Впрочем, я избегал неформальных дискуссий.
В ответах я никогда не упускал случая указать следователям и КГБ в целом на нарушение ими законов и интересов того самого государства, которое они представляли. Кроме того, я курил. Один из следователей сказал мне как-то, что он не курит. До того момента и я в тюрьме не курил, но после этого начал.
— Почему? — спросил он, закашлявшись.
— Чтобы отравить вас.
После шести месяцев всего этого я решил, что говорить больше не о чем, и, записав вопрос, неважно какой, отвечал просто: «Смотри ответ на предыдущий вопрос». В ответе же на самый первый вопрос значилось: «Я отказываюсь отвечать». Множество страниц моего 58-томного дела построены по этому алгоритму. Пятьдесят восемь томов возникли элементарно. Яковлев заполнял их макулатурой: кипа пустых бланков нашей группы могла, например, составить том, другая кипа — другой том.
Когда еще через четыре месяца начались допросы по делу Щаранского, мне пришлось опять поменять алгоритм в расчете разговорить самого следователя и получить важную информацию. Я отвечал на вопросы по этому делу. Надо было понять, как именно хочет КГБ использовать это грубо фальсифицированное дело Щаранского против группы, и попытаться отвести удар и от группы, и от него. Одно из обвинений в адрес Щаранского и одновременно группы состояло в том, что он якобы использовал группу и правозащитную деятельность вообще в качестве ширмы для шпионажа. Конечно, сами они не верили в это обвинение ни секунды.
— Не передавал ли каким-либо образом Щаранский шпионскую информацию иностранцам на ваших пресс-конференциях? — спрашивал меня следователь и наглядно показывал, каким именно образом это можно было сделать.
Я отвечал, что никто конкретно не передавал документы из рук в руки, они просто лежали на столах.

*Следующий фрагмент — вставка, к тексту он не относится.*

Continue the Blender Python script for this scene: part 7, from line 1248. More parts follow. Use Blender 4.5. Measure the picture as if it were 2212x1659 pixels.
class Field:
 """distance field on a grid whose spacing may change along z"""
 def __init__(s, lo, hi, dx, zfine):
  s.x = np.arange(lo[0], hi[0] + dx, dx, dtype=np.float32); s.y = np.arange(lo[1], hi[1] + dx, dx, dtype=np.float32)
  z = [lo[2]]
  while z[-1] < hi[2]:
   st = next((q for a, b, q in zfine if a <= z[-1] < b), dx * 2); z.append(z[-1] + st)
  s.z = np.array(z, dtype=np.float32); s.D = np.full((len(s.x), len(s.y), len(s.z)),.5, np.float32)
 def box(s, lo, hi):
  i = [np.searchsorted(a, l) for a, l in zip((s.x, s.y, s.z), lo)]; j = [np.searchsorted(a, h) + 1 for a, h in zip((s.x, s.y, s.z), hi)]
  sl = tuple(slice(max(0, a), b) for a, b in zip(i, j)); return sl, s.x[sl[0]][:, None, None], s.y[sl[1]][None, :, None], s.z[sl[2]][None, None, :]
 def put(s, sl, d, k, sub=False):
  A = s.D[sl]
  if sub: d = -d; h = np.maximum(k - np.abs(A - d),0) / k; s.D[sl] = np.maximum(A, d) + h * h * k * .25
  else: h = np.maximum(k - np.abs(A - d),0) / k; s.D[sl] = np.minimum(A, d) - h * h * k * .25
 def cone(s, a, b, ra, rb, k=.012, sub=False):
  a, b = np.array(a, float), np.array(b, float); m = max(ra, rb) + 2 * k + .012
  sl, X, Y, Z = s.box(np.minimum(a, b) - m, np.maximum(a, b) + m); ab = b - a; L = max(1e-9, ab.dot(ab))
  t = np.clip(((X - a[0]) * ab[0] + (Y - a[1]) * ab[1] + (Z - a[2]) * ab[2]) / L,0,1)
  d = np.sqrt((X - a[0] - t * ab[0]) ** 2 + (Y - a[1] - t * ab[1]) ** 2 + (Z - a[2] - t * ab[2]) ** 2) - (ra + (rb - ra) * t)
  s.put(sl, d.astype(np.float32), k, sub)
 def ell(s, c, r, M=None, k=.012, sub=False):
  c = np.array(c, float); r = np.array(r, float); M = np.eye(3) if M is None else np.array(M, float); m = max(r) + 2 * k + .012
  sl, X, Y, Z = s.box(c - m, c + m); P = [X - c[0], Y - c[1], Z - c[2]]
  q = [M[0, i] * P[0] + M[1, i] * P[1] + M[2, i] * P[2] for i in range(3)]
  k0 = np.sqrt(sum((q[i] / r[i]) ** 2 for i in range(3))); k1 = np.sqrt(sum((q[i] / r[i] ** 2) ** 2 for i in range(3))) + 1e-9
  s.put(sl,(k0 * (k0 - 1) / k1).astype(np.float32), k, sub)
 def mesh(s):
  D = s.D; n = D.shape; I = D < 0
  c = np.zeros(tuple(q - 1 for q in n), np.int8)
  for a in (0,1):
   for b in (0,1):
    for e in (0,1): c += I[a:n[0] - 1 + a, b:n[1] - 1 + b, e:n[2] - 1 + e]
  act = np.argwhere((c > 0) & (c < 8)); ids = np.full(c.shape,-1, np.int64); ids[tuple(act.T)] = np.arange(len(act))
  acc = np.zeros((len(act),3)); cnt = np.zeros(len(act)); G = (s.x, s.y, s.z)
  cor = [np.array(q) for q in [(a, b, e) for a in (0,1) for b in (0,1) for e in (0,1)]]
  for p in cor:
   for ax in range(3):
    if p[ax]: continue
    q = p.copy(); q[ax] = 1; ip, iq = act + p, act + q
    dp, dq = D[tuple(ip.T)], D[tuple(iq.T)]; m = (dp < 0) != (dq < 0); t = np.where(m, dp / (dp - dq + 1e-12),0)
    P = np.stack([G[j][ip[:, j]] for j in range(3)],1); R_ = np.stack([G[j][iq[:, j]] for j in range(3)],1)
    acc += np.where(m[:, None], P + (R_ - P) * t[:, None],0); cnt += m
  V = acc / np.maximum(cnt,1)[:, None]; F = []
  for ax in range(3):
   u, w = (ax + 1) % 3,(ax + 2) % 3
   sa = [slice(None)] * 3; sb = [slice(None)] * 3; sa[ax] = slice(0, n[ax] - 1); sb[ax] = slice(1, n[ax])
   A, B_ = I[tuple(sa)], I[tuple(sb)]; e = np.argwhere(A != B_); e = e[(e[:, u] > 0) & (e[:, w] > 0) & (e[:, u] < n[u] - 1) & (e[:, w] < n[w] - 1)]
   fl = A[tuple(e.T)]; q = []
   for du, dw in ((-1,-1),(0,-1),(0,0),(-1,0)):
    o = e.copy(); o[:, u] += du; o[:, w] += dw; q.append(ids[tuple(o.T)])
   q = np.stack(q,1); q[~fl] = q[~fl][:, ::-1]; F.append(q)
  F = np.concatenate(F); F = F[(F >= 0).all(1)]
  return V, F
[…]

— Кто и как раскладывал их, кто и как брал ваши документы?
— Я сам раскладывал. Брал кто хотел.
И так далее.
Но когда ты уже влез в режим неотказа от ответов, тренированный следователь может сформулировать такие вопросы, на которые опасно селективно отвечать молчанием! И ты чувствуешь, что гуляешь по острию бритвы. Когда закончились эти вязкие вечерние допросы, я был на пределе своих физических сил.
Допросы по моему собственному делу проводились в это время так, как будто следствие уже доказало «измену родине». А именно, что я использовал Хельсинкскую группу в качестве ширмы для «помощи иностранным государствам в проведении враждебной деятельности против СССР». Статья 64.
— Сознаете ли вы всю тяжесть содеянных вами преступлений?
— Смотри ответ на предыдущий вопрос.
— Готовы ли вы искупить свою вину перед советским государством и советским народом?
— Смотри предыдущий ответ.
— Вы все смеетесь, Орлов, — предупредил Яковлев. — А дело об измене, 64-я статья, вот здесь, в этой папке.
В качестве «доказательства» фигурировало письмо ко мне Данте Фассела, председателя Комиссии по безопасности и сотрудничеству при Конгрессе США, идею которой выдвинула после поездки в Москву Милисент Фенвик и которая была создана в мае 1976. Фассел писал, что делегации Комиссии было отказано в советских визах, что они хотели бы встретиться со мной, но не могут, и что он желает мне всяческих успехов. Это пожелание успехов интерпретировалось КГБ, как «инструкция». Я интерпретировал их интерпретацию как запугивание, но не исключал и худшего. Для КГБ все возможно.
В течение этих долгих месяцев у меня не было сведений о родных, у них — обо мне. Я видел только, что Ирина не арестована: она продолжала составлять и подписывать списки продуктов, которые имела право посылать мне раз в месяц, а я имел право сверять списки с наличностью. Был бы поумнее, разработал бы заранее какой-нибудь «продуктовый код», чтобы по посылке узнавать, что происходит за лефортовскими стенами. Ирине, например, объявили вначале, что я просто «задержан», не арестован — вероятно, чтобы заграница не шумела. Затем ей сказали, что мне предъявлена статья 190 прим, легчайшая политическая статья Уголовного кодекса. В «Лефортове» же мне сразу сообщили: «У вас будет много статей — от спекуляции до измены!» Я вначале и не вник в эту угрозу. Восемь месяцев спустя разговор внутри «Лефортово» в основном шел об «измене», вне — все о той же 190 прим.
Главной проблемой для меня была, однако, не «измена», а уборная. От тюремной еды и от малоподвижности вздувалось брюхо, и было каждый раз невыносимо стыдно сидеть на толчке в камере в присутствии других заключенных.